*Dataset section*:
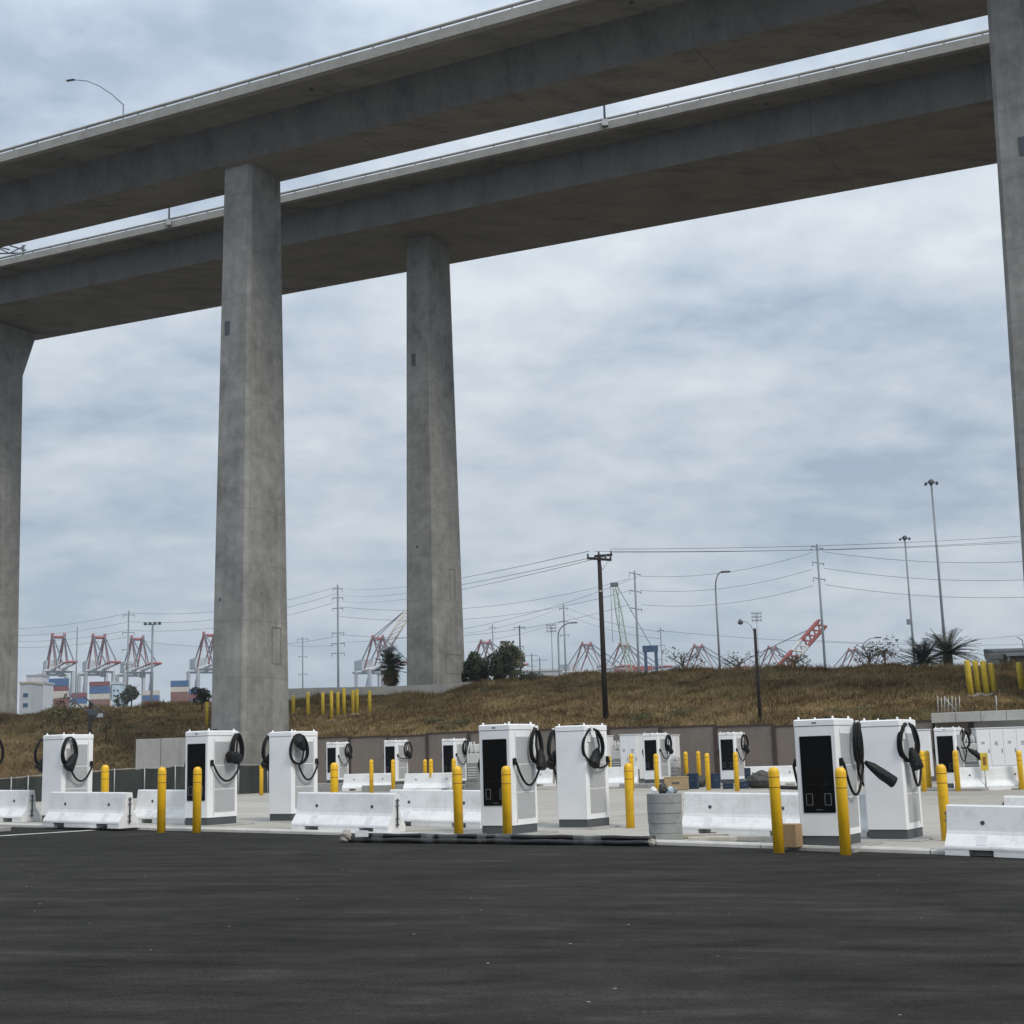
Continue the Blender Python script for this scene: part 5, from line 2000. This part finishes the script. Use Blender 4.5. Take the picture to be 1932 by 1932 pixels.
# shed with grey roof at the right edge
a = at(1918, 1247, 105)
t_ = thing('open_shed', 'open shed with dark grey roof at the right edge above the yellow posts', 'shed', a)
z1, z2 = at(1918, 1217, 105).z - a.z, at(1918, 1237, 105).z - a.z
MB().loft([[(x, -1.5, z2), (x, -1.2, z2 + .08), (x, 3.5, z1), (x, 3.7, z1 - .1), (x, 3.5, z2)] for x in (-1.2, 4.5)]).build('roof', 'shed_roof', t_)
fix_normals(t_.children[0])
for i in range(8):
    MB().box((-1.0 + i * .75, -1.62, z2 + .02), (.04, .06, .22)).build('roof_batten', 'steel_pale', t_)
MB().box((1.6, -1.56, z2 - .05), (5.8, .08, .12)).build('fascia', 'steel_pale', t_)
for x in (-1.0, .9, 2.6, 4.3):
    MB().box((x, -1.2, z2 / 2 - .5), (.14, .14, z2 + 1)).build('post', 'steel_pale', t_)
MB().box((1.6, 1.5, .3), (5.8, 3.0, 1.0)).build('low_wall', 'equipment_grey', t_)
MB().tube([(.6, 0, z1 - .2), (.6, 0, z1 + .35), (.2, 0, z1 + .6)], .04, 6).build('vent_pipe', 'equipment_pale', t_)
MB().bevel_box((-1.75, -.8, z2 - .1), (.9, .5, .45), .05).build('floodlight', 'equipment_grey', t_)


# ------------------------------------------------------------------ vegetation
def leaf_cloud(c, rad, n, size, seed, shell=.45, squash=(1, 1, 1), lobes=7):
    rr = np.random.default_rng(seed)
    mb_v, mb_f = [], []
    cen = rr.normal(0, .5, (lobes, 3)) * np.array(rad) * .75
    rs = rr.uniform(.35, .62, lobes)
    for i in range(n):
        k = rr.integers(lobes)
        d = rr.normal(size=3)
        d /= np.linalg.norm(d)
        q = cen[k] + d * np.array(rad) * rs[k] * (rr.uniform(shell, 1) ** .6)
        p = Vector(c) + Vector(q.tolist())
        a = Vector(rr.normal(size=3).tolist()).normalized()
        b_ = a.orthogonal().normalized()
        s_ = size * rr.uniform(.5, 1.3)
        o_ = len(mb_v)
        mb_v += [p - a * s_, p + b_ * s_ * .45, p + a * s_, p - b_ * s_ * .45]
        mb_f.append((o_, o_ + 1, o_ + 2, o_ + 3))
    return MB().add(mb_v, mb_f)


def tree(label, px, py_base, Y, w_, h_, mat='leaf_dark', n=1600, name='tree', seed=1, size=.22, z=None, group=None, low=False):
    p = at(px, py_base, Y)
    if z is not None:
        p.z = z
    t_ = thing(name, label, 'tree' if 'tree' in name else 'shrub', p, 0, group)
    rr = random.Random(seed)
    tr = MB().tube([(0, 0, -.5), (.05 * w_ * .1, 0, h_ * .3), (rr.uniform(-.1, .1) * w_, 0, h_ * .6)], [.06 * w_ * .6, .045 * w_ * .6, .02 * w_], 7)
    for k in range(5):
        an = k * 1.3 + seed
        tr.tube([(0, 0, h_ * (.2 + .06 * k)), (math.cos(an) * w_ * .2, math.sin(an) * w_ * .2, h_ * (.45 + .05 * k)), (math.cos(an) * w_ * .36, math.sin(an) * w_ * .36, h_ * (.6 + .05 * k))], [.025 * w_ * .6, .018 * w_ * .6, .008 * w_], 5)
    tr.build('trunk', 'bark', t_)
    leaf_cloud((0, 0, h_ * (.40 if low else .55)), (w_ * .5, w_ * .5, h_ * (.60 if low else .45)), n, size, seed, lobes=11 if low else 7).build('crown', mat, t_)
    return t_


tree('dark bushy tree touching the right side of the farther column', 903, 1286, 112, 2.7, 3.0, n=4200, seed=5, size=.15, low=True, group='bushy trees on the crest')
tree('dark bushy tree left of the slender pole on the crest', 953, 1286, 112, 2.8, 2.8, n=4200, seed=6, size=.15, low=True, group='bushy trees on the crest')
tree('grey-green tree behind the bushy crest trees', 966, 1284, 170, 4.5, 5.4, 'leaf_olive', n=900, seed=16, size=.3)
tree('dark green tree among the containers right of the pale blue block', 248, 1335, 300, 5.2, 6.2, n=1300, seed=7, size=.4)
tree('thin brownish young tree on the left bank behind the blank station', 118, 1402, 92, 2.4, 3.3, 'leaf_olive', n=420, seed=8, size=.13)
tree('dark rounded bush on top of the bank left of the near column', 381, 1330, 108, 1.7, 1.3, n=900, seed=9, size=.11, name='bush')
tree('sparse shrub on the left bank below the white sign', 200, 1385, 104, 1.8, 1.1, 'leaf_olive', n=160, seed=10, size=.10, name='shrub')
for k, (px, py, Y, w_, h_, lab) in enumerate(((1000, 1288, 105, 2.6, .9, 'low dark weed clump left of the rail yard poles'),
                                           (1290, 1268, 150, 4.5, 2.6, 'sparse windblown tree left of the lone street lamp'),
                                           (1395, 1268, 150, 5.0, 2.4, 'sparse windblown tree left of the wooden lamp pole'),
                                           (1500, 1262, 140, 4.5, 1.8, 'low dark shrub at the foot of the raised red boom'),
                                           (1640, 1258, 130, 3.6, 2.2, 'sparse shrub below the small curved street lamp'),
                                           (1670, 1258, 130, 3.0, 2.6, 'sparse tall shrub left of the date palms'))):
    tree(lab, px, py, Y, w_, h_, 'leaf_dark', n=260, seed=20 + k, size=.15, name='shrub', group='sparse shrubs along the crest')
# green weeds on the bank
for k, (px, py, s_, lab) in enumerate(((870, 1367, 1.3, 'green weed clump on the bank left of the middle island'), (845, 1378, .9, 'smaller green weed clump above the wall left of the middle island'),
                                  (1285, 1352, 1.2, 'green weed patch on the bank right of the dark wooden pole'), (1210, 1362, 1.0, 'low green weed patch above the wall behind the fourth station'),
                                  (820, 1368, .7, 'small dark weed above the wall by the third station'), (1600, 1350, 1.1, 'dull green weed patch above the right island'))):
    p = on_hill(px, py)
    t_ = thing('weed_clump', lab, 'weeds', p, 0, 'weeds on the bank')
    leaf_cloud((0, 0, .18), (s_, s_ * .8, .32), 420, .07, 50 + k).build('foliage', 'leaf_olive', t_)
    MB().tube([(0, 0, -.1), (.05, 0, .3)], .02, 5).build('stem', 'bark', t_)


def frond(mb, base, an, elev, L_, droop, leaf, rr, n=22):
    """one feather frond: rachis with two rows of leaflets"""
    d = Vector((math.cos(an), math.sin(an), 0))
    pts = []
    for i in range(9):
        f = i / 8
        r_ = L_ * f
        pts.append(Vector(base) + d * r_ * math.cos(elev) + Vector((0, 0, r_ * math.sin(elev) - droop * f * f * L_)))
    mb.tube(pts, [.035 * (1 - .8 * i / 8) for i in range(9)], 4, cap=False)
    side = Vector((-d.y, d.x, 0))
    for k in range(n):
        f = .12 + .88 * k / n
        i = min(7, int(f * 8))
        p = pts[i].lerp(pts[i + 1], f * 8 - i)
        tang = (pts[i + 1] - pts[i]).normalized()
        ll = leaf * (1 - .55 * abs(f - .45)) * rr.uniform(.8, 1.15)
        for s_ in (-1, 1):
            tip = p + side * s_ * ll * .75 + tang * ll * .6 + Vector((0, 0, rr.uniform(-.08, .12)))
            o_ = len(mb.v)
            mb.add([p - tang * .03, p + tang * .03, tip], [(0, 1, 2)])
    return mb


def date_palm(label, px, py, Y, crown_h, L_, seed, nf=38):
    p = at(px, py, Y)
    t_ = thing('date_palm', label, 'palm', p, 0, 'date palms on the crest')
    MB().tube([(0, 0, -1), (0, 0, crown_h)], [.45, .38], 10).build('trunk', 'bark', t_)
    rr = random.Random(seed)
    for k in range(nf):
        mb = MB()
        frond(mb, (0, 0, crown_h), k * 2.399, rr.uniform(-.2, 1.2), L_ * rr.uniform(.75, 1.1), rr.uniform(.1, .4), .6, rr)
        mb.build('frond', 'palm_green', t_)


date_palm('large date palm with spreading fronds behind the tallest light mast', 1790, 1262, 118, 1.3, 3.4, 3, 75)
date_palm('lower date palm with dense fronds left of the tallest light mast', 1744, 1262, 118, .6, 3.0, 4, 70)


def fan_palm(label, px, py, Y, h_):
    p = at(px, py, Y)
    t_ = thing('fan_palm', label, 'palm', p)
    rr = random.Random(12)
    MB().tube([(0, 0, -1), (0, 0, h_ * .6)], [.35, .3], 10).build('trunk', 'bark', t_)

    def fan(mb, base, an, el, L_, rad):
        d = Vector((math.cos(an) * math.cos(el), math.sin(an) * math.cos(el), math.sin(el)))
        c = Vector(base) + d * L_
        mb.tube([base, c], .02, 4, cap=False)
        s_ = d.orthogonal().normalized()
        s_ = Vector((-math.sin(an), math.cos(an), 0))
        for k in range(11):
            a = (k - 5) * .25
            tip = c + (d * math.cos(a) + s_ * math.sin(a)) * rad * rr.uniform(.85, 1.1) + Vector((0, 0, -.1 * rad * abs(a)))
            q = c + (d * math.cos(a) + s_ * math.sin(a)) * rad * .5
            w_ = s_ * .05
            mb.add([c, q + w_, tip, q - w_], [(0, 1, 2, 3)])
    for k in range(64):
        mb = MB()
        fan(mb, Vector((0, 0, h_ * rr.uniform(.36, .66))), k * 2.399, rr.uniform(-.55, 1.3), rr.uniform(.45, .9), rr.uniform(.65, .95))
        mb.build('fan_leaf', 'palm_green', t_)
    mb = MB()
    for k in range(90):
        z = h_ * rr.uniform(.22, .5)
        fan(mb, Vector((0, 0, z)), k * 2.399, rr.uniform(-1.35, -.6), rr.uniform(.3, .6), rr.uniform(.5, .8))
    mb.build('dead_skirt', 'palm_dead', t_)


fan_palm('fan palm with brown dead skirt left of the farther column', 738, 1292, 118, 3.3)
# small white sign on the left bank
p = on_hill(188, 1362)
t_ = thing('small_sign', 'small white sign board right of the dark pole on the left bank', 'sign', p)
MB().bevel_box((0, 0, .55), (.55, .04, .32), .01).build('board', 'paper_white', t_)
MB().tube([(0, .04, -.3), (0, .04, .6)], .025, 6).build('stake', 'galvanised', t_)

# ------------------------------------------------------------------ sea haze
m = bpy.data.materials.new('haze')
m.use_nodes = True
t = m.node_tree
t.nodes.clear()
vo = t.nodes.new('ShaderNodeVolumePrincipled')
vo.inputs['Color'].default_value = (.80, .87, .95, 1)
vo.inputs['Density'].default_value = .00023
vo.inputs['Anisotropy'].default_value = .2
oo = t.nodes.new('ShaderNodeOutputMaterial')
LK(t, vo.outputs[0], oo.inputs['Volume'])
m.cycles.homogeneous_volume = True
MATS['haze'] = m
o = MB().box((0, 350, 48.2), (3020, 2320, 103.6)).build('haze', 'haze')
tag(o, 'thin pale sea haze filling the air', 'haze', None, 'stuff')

*Written problem*:
Starting at the top of the listing above, reproduce each line up to and including the one with "MB().bevel_box((-1.75, -.8, z2"; omit the pictures.

*Worked solution*:
Continue the Blender Python script for this scene: part 5, from line 2000. This part finishes the script. Use Blender 4.5. Take the picture to be 1932 by 1932 pixels.
# shed with grey roof at the right edge
a = at(1918, 1247, 105)
t_ = thing('open_shed', 'open shed with dark grey roof at the right edge above the yellow posts', 'shed', a)
z1, z2 = at(1918, 1217, 105).z - a.z, at(1918, 1237, 105).z - a.z
MB().loft([[(x, -1.5, z2), (x, -1.2, z2 + .08), (x, 3.5, z1), (x, 3.7, z1 - .1), (x, 3.5, z2)] for x in (-1.2, 4.5)]).build('roof', 'shed_roof', t_)
fix_normals(t_.children[0])
for i in range(8):
    MB().box((-1.0 + i * .75, -1.62, z2 + .02), (.04, .06, .22)).build('roof_batten', 'steel_pale', t_)
MB().box((1.6, -1.56, z2 - .05), (5.8, .08, .12)).build('fascia', 'steel_pale', t_)
for x in (-1.0, .9, 2.6, 4.3):
    MB().box((x, -1.2, z2 / 2 - .5), (.14, .14, z2 + 1)).build('post', 'steel_pale', t_)
MB().box((1.6, 1.5, .3), (5.8, 3.0, 1.0)).build('low_wall', 'equipment_grey', t_)
MB().tube([(.6, 0, z1 - .2), (.6, 0, z1 + .35), (.2, 0, z1 + .6)], .04, 6).build('vent_pipe', 'equipment_pale', t_)
MB().bevel_box((-1.75, -.8, z2 - .1), (.9, .5, .45), .05).build('floodlight', 'equipment_grey', t_)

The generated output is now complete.